The past 30 years of the Linux kernel's evolution has proven that there is no need for a stable kernel ABI. That would make refactoring, adding new features and porting to new platforms exceedingly difficult. Pretty much all of the proprietary kernel modules have either become open source or been replaced by open source replacements. The Linux community doesn't need closed source kernel modules for VMWare anymore, and even Nvidia has finally given up on their closed source GPU drivers. Proprietary Linux kernel modules have no place in the modern world.

  • > The past 30 years of the Linux kernel's evolution has proven that there is no need for a stable kernel ABI.

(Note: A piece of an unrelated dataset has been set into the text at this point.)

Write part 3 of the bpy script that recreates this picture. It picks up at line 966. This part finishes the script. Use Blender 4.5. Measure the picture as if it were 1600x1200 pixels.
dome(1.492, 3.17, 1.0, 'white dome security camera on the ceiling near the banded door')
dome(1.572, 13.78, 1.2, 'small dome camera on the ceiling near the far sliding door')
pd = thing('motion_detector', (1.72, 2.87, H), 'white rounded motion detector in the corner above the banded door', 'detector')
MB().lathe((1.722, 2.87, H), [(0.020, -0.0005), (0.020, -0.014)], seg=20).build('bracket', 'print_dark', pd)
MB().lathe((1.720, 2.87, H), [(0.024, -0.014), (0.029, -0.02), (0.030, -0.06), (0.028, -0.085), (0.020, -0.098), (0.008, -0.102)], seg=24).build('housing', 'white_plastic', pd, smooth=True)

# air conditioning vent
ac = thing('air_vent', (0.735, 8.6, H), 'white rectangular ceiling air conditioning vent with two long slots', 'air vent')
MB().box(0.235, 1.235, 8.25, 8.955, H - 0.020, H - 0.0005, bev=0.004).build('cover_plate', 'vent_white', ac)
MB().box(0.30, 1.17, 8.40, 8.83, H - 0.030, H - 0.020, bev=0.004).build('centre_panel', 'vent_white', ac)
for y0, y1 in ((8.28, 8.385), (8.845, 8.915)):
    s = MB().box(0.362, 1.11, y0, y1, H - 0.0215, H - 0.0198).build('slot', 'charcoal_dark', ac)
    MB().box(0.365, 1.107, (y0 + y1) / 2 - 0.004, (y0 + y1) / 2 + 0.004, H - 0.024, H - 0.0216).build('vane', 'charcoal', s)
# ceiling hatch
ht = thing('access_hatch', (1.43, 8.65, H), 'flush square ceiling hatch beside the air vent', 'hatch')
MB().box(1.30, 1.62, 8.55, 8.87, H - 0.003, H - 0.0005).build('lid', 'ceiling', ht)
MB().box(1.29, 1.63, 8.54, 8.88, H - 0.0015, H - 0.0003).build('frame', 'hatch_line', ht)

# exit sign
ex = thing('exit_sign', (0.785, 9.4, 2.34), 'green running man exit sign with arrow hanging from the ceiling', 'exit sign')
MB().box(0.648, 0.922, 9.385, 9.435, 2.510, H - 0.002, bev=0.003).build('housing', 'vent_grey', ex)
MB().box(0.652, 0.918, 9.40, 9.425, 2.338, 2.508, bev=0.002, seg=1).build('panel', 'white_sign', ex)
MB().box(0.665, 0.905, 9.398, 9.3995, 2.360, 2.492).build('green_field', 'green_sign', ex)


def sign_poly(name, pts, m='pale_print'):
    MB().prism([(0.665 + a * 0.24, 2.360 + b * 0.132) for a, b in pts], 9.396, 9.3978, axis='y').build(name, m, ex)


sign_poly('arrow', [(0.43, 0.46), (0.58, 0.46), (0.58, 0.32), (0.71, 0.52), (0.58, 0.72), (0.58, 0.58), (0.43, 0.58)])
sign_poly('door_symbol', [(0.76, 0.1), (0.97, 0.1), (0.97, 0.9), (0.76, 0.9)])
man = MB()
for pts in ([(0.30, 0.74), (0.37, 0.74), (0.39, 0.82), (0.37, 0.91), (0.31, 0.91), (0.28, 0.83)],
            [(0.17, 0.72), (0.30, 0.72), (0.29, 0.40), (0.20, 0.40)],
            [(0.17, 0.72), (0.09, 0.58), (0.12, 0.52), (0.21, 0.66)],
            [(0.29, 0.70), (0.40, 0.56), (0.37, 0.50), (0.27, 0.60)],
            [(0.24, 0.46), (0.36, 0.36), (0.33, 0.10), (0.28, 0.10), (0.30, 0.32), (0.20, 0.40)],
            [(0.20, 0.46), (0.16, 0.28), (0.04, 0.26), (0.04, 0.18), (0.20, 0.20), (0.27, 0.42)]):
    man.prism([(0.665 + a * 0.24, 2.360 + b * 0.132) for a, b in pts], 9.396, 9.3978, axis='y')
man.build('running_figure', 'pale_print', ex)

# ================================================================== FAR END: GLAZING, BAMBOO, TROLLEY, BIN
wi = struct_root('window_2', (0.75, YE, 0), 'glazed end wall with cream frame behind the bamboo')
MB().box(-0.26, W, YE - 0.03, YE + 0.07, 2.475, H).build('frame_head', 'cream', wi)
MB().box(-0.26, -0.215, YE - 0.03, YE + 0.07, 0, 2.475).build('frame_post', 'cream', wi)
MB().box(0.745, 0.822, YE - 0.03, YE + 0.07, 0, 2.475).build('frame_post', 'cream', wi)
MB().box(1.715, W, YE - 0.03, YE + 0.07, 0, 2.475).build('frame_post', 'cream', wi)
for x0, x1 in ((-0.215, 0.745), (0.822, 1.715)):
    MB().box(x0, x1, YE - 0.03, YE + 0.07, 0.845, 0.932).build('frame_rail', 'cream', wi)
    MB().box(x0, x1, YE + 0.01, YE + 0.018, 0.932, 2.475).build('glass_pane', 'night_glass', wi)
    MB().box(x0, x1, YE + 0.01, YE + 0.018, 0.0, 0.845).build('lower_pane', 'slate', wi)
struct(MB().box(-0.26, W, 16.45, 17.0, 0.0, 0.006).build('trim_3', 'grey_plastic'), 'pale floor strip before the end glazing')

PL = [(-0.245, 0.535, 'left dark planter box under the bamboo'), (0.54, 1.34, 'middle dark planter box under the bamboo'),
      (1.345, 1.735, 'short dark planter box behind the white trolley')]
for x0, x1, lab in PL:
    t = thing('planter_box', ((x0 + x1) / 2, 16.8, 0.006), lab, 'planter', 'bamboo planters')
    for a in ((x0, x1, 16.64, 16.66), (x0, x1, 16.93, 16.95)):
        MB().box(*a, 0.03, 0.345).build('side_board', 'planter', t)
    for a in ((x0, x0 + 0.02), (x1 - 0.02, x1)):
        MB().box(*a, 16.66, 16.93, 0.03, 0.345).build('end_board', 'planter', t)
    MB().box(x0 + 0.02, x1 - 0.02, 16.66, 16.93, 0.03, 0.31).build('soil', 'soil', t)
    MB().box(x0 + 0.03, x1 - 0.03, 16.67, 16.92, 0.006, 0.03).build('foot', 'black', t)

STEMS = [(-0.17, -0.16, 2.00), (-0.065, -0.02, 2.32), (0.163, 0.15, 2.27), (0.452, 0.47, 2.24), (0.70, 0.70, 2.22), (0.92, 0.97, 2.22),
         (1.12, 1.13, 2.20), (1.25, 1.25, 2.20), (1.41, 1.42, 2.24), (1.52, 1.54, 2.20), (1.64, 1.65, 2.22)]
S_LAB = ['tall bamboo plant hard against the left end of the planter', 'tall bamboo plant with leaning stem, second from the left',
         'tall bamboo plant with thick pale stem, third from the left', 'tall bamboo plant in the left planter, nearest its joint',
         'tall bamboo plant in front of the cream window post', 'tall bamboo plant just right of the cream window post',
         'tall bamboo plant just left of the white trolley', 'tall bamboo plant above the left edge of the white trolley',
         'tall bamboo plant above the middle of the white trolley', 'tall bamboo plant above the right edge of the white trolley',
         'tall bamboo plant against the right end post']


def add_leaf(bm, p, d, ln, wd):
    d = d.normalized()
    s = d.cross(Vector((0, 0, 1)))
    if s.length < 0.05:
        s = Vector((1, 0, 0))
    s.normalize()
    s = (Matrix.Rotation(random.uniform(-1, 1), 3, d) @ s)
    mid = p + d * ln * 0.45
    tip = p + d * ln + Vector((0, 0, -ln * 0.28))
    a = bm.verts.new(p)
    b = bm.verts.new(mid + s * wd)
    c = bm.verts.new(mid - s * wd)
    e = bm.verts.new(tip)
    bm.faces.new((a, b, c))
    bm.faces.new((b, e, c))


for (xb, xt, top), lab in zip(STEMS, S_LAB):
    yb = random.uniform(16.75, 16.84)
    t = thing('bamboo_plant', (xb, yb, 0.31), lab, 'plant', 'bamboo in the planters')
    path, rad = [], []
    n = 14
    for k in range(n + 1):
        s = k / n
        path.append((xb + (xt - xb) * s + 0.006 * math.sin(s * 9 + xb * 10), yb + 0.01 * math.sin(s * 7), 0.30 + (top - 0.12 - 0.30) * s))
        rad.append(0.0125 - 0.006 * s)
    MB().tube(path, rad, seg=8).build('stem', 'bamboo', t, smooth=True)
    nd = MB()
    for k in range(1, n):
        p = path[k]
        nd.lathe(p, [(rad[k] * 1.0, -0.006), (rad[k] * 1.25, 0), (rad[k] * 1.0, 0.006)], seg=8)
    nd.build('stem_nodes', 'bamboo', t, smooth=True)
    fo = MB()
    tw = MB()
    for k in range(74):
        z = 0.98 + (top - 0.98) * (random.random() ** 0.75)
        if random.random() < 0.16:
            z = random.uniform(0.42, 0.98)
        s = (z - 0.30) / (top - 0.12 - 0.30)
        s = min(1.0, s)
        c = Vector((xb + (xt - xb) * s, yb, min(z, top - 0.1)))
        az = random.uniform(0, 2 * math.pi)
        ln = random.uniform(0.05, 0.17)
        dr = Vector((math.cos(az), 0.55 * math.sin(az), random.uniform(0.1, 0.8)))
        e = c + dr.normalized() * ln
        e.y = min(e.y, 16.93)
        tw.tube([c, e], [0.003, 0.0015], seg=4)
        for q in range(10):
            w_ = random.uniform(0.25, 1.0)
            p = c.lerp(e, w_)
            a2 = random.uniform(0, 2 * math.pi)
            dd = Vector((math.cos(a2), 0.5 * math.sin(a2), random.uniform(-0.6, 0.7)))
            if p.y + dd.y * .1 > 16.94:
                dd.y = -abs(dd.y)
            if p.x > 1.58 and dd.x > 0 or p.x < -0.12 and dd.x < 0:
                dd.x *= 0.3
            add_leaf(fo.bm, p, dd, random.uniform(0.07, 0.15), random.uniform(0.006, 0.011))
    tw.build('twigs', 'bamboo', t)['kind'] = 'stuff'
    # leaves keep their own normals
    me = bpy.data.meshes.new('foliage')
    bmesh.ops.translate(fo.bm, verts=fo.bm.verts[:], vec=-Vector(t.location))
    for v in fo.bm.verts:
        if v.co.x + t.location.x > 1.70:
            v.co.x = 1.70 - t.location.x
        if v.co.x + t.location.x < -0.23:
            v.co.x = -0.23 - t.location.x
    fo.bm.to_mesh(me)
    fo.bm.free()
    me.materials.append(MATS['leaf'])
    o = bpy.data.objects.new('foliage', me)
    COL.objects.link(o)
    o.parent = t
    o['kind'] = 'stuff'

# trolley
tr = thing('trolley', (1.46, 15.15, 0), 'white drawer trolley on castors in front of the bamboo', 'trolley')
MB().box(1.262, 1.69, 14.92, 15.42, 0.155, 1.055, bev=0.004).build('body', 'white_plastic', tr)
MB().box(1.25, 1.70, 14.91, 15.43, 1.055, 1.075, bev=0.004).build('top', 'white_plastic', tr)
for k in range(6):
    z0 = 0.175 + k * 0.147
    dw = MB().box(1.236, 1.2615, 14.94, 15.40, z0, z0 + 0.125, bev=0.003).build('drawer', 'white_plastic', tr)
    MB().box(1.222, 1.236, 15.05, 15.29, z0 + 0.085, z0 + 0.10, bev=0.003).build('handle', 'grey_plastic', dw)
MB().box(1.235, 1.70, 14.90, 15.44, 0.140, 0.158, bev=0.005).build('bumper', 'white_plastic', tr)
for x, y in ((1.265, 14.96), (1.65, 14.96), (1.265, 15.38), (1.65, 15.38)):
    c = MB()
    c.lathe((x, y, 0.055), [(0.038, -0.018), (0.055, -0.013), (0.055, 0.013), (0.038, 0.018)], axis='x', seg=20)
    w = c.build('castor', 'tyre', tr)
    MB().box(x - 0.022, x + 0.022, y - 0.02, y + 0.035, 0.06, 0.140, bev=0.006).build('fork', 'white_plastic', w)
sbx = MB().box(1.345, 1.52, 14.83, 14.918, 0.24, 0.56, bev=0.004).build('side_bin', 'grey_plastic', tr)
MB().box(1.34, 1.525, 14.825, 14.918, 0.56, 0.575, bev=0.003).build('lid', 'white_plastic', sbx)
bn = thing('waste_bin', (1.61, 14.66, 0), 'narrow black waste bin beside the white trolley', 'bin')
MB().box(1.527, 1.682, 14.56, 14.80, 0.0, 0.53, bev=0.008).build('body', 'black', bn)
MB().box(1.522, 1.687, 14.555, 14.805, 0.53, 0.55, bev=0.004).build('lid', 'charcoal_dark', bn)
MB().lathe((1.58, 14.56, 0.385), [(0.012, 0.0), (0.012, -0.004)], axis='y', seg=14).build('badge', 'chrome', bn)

    My experience of using Linux and having devices that used to work become unsupported suggests just the opposite.

  • It depends on your goals, but at least Torvalds believes driver availability is important and unstable ABI is known to hinder driver availability.

  • > even Nvidia has finally given up on their closed source GPU drivers.

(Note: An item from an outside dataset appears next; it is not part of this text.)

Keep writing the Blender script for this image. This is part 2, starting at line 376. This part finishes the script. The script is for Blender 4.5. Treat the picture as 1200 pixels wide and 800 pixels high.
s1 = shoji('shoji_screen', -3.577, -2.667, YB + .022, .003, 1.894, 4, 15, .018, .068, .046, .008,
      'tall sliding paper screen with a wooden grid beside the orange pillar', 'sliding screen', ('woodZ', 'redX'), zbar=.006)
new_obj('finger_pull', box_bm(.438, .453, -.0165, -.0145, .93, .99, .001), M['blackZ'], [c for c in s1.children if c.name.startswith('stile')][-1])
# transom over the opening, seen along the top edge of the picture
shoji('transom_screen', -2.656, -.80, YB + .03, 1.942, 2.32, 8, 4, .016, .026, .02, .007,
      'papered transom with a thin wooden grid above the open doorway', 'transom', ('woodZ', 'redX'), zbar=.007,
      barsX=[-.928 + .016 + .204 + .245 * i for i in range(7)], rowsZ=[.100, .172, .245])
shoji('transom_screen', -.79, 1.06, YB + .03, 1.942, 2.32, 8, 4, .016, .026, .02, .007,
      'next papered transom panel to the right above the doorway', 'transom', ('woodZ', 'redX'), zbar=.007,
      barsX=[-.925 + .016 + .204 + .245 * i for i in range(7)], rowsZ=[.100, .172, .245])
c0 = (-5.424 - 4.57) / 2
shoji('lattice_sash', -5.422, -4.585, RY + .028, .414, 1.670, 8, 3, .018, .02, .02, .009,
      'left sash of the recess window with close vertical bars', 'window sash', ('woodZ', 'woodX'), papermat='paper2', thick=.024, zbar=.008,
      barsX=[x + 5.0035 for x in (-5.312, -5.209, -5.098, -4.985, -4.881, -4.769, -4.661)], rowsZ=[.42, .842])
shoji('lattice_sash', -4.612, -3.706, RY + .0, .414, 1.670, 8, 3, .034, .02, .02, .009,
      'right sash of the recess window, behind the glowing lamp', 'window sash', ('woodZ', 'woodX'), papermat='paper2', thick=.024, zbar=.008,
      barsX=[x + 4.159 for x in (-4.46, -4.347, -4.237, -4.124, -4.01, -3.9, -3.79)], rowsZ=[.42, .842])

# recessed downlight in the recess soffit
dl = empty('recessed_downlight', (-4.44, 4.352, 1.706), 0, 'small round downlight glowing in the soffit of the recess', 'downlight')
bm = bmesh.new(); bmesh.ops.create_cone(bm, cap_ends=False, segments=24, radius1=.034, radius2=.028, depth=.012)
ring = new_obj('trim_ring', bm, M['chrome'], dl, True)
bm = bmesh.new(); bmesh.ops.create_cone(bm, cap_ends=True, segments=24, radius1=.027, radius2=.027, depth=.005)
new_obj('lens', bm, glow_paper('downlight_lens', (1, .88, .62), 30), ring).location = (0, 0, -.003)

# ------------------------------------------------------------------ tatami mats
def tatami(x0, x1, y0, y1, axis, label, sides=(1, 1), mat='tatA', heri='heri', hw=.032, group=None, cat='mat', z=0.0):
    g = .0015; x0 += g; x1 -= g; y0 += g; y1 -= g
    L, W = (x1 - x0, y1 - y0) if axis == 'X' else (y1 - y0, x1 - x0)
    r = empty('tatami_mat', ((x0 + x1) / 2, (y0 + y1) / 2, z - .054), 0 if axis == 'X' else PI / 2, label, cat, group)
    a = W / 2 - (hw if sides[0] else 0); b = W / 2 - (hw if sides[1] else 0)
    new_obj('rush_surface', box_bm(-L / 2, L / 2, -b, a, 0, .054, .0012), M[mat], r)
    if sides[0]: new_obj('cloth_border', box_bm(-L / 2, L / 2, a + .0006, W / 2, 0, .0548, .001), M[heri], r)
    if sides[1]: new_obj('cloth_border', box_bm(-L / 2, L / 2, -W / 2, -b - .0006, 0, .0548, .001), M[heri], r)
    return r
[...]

    lol. No. They just added a CPU and then offloaded all the closed source userspace driver code to it leaving behind the same dumb open sourceable kernel driver shim as before (ie instead of talking to userspace it talks to the GPU’s CPU).

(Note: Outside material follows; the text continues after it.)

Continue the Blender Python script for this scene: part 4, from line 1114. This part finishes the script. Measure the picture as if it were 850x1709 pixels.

    > The past 30 years of the Linux kernel's evolution has proven that there is no need for a stable kernel ABI.

    What the last 30 years have shown is that there is actually a need for it, otherwise DKMS wouldn’t be a thing. Heck, intel’s performance profiler can’t keep up with the kernel changes which means you get to pick running an up to date kernel or be able to use the open source out-of-tree kernel module. The fact that Linux is alone in this should make it clear it’s wrong. Heck Android even wrote their own HAL to try to make it possible to update the kernel on older devices. It’s an economics problem that the Linux kernel gets to pretend doesn’t exist but it’s a bad philosophical position. It’s possible to support refactoring and porting to new platforms while providing ABI compatibility and Linux is way past the point where it would even be a minor inconvenience - all the code has ossified quite a bit anyway.